## DATA SEGMENT
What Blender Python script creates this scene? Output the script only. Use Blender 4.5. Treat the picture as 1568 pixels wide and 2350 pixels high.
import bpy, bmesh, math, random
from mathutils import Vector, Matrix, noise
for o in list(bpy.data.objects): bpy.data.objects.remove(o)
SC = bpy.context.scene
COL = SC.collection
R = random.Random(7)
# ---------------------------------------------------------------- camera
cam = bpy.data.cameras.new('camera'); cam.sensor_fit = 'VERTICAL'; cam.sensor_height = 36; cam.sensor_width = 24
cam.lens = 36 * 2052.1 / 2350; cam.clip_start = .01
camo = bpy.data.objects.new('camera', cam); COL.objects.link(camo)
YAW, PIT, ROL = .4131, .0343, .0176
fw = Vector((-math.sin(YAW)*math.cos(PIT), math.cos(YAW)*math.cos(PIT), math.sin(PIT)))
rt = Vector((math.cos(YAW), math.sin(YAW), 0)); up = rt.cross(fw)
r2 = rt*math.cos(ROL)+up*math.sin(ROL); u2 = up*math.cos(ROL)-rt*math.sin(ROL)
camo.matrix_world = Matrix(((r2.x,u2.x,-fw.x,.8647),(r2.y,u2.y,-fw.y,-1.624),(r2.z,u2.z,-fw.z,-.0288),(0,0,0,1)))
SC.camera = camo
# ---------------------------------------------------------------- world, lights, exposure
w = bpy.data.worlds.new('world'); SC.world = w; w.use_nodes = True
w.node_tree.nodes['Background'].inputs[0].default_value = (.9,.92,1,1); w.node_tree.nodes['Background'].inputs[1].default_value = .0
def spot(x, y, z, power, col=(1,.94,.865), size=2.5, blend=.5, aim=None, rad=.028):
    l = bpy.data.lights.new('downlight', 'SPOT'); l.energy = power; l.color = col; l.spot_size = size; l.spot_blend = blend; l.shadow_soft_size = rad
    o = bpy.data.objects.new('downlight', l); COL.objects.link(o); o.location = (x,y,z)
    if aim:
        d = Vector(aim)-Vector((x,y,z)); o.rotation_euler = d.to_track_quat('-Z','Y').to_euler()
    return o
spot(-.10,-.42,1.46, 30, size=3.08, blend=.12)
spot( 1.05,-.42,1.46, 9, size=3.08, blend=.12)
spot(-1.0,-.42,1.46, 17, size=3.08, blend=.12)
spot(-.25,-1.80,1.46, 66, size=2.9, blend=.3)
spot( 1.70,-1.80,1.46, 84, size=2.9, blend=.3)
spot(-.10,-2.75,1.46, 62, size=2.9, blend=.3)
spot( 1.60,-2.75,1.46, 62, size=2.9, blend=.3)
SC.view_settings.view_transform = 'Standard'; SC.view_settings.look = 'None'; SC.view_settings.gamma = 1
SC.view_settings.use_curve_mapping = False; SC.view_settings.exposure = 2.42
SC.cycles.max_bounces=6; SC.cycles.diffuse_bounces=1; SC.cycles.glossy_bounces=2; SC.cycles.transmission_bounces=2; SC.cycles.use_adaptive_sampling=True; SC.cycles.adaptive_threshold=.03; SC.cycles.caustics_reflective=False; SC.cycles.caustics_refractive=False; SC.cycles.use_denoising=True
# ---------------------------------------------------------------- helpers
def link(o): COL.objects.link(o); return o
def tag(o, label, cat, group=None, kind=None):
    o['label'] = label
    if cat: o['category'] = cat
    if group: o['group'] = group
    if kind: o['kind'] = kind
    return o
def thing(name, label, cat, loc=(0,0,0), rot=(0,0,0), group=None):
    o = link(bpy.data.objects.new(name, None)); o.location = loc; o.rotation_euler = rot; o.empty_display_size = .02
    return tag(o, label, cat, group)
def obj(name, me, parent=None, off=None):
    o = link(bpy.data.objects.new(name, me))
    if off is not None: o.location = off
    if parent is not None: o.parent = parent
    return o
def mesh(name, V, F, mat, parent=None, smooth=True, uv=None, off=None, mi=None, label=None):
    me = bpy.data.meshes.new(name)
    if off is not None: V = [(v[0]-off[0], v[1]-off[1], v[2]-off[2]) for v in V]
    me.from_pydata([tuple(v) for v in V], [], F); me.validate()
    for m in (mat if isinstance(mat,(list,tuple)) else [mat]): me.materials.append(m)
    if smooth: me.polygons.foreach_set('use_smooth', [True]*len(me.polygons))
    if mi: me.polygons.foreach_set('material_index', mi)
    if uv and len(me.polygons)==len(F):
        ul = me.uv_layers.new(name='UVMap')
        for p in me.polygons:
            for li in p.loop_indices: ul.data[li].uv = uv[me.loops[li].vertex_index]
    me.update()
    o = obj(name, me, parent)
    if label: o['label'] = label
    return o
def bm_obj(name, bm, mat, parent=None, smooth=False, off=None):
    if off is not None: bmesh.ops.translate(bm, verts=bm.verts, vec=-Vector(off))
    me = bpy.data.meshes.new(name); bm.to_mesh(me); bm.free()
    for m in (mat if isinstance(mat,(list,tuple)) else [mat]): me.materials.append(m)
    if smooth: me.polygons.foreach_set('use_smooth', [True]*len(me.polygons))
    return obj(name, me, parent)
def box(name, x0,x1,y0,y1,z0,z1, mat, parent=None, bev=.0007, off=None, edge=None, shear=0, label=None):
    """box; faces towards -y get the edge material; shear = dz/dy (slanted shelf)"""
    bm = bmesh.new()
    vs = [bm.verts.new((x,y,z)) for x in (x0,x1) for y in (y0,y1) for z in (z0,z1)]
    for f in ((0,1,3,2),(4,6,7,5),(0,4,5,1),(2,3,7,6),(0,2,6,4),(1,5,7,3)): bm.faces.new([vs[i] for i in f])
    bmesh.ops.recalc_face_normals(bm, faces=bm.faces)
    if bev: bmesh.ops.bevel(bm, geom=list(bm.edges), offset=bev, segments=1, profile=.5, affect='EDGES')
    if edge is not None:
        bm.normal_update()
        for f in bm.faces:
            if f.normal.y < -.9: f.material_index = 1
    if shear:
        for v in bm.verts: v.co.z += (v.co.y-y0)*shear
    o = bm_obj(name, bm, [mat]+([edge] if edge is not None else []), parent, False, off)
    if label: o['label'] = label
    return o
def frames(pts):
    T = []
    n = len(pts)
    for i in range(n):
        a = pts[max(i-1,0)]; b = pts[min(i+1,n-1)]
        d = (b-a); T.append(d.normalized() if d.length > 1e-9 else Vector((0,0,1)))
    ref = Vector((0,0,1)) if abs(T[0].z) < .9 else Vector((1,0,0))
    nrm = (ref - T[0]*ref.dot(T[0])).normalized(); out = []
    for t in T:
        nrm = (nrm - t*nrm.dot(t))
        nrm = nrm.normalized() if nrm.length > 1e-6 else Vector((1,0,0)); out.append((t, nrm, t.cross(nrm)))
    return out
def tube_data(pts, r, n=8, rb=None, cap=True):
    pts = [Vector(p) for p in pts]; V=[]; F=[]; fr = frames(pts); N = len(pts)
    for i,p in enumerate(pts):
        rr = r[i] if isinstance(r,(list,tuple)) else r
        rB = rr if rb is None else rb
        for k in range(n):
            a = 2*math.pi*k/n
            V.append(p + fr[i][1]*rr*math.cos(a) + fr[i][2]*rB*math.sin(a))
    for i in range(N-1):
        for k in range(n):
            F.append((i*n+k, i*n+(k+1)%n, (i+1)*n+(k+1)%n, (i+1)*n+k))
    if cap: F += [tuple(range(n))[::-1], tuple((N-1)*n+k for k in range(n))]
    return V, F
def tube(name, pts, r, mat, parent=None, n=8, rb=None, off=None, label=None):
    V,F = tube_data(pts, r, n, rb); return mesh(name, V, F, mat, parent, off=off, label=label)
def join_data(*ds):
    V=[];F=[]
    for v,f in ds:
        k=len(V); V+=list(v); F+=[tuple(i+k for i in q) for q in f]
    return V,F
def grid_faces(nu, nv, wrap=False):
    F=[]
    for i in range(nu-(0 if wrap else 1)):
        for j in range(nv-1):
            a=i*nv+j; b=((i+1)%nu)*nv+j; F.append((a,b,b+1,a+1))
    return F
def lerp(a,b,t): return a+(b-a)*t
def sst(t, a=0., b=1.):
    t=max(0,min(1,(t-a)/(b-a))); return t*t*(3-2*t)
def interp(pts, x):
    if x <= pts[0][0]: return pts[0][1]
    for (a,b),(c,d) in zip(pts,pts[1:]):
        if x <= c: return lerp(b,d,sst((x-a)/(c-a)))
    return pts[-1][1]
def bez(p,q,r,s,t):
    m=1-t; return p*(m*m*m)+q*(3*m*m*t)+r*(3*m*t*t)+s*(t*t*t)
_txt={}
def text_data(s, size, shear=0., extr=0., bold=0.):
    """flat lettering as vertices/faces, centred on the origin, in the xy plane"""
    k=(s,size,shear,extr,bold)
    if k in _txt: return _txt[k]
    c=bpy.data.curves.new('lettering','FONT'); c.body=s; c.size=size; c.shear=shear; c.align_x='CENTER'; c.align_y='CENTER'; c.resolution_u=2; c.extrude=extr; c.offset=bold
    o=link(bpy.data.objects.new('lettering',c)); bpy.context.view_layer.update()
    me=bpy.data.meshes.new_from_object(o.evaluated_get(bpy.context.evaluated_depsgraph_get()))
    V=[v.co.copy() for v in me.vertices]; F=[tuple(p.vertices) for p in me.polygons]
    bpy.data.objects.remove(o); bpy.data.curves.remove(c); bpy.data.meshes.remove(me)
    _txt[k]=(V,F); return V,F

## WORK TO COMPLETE
Lines that hold the word "scene" are the ones to return, every one of them.

## ANSWER TO THE EXERCISE
What Blender Python script creates this scene? Output the script only. Use Blender 4.5. Treat the picture as 1568 pixels wide and 2350 pixels high.
SC = bpy.context.scene